Blueprint Lifecycle
A blueprint moves through several stages from initial creation to live automation. Understanding this lifecycle helps you build, test, and release automations confidently.
Lifecycle stages
Draft --> Validate --> Run Once --> Publish --> Live
^ |
|____________________ Pause / Edit __________________|
Draft
When you create or edit a blueprint, you're working on a draft. Drafts are your in-progress work:
- Edit freely without affecting anything live
- Save often to preserve your changes
- Drafts are private to the workspace -- they don't affect published workflows
Validate
Before you can run or publish a blueprint, it must pass validation. The editor checks for:
- Missing required fields on any node
- Invalid expressions (syntax errors, broken references)
- Missing credentials on integration nodes
- No trigger (every blueprint needs exactly one trigger)
Validation issues appear as indicators on the affected nodes. Fix all issues before proceeding.
Run once (testing)
Run once lets you execute the blueprint with test data without publishing it. This is your primary testing tool:
- Click Run once in the toolbar
- Provide test input data (for API triggers) or let the trigger simulate an event
- Watch the execution in real time
- Inspect each node's input and output in the execution report
Use Run once repeatedly as you build. It's safe -- it won't affect your published version.
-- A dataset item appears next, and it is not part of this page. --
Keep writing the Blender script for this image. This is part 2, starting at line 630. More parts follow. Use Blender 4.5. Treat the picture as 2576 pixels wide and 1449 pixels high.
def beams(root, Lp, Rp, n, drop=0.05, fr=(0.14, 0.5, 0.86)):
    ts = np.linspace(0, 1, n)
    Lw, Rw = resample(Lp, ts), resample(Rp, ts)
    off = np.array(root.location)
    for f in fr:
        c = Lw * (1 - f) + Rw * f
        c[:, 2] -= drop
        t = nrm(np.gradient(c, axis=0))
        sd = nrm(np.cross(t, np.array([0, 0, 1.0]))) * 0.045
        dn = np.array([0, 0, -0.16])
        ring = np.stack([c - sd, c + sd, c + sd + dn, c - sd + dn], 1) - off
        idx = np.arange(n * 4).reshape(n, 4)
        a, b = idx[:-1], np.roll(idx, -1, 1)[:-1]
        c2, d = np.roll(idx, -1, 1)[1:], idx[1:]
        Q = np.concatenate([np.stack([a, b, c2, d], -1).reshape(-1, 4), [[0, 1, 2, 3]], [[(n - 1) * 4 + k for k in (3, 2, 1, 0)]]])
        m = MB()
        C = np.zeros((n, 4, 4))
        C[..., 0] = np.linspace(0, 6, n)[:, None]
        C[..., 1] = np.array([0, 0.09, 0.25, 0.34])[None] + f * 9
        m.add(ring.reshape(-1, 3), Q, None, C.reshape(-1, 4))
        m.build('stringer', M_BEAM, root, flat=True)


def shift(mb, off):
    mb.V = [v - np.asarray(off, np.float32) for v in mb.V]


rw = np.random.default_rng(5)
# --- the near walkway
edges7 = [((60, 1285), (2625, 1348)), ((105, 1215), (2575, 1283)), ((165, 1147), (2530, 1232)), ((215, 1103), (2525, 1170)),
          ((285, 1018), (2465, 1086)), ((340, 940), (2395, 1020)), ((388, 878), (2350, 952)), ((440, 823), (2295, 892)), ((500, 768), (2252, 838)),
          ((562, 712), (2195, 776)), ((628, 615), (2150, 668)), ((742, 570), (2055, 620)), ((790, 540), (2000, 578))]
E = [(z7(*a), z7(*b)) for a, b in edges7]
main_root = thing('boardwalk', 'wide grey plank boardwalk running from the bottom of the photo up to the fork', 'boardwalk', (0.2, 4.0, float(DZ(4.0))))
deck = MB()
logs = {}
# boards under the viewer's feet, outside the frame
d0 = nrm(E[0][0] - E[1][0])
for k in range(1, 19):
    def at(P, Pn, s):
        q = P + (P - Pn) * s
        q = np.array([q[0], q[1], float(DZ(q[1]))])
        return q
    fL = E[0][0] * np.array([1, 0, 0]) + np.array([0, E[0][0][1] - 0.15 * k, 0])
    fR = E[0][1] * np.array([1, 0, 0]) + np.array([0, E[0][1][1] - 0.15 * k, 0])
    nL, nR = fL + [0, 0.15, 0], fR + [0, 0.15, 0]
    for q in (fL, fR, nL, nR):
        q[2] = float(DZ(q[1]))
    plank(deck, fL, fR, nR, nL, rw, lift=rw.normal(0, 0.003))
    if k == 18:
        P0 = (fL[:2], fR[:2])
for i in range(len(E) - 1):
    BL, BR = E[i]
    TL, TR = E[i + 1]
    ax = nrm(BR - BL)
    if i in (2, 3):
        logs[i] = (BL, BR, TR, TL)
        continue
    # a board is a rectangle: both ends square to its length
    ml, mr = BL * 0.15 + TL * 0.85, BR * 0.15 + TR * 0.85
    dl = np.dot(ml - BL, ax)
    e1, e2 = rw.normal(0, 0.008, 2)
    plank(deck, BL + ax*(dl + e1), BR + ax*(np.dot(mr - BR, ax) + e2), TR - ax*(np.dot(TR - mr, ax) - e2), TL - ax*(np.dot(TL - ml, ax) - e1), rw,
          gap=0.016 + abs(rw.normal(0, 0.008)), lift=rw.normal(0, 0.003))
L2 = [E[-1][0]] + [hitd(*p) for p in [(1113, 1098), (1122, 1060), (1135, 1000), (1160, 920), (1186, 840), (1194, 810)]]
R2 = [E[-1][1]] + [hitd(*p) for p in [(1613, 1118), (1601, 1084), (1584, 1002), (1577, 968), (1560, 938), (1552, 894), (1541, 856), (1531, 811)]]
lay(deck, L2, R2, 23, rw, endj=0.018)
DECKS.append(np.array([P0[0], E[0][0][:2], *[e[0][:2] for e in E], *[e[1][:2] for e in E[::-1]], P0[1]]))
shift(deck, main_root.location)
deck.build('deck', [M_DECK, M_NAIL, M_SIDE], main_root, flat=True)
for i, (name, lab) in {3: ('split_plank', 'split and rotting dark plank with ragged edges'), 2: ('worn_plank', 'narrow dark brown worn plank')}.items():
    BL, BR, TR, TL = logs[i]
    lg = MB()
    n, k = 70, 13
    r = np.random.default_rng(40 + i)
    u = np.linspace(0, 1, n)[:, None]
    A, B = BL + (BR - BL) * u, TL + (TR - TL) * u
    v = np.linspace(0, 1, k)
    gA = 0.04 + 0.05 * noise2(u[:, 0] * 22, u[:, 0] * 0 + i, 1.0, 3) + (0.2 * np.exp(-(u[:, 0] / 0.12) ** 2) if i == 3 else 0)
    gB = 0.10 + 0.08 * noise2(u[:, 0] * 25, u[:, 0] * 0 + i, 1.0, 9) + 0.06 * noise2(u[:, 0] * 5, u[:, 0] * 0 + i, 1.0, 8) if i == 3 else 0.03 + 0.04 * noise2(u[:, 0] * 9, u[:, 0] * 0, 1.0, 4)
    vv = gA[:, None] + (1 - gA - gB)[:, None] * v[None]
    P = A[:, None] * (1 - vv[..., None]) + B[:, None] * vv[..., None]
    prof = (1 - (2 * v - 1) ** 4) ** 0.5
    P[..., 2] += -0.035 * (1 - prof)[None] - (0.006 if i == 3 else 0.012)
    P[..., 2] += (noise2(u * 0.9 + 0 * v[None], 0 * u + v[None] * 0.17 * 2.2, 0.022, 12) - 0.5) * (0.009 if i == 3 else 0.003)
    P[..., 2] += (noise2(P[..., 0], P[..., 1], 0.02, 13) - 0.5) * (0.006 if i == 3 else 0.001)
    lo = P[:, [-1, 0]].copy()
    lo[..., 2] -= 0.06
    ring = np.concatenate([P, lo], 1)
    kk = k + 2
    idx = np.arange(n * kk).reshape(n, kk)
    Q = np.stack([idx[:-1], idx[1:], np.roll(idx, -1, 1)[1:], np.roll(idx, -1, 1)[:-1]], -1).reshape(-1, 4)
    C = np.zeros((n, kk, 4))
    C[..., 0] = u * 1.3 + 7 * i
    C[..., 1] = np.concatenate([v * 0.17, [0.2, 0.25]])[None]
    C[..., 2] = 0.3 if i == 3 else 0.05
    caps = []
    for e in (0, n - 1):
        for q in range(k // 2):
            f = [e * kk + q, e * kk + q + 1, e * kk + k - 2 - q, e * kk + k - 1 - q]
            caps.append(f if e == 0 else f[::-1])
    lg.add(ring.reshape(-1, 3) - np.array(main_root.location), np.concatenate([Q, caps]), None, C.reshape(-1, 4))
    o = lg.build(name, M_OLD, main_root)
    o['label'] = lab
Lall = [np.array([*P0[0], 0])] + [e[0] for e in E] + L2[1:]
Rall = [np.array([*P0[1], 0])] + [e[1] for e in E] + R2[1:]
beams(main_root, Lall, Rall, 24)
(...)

Always test in your staging workspace with test data. Run once executes the blueprint for real, including sending actual messages and making real API calls.
Publish
When your blueprint is tested and ready, publishing creates an immutable version:
- A new version number is assigned
- The published version becomes the live version
- Incoming triggers will execute this version
- Previous versions are preserved in the version history
Think of publishing like creating a release. Review your changes and test thoroughly before publishing.
Live
A published blueprint is live -- it actively processes incoming triggers. When a trigger fires (API call, attribute change), Orqio creates a workflow execution from the live version.
Pause
You can pause a live blueprint to temporarily stop it from processing triggers:
- No new executions will start
- Already-running executions will complete
- The blueprint remains published -- you can resume it at any time
Pausing is useful for maintenance, debugging, or when you need to temporarily stop an automation without deleting it.
Version history
Every time you publish, Orqio saves the previous version. You can:
- View past versions to see what changed
- Restore a previous version if something goes wrong
- Compare versions to understand the evolution of a blueprint
This gives you a safety net: if a new version causes problems, you can quickly roll back.
Recommended workflow
- Build in staging -- create and iterate on your blueprint in a non-production workspace
- Validate -- fix all validation issues
- Run once -- test with realistic data, inspect results
- Iterate -- repeat steps 2-3 until the blueprint works correctly
- Publish in staging -- make it live in staging and monitor
- Recreate in production -- build the same blueprint in your
prodworkspace with production credentials - Publish in production -- go live and monitor the first few executions
Best practices
- Save drafts frequently. Don't lose work.
- Test before every publish. Run once with realistic data to catch issues early.
- Publish deliberately. Treat each publish as a release, not a save.
- Use version history. If something breaks, restore the previous version quickly.
- Pause before editing live blueprints. Pause the blueprint, make your changes, test, and publish the new version.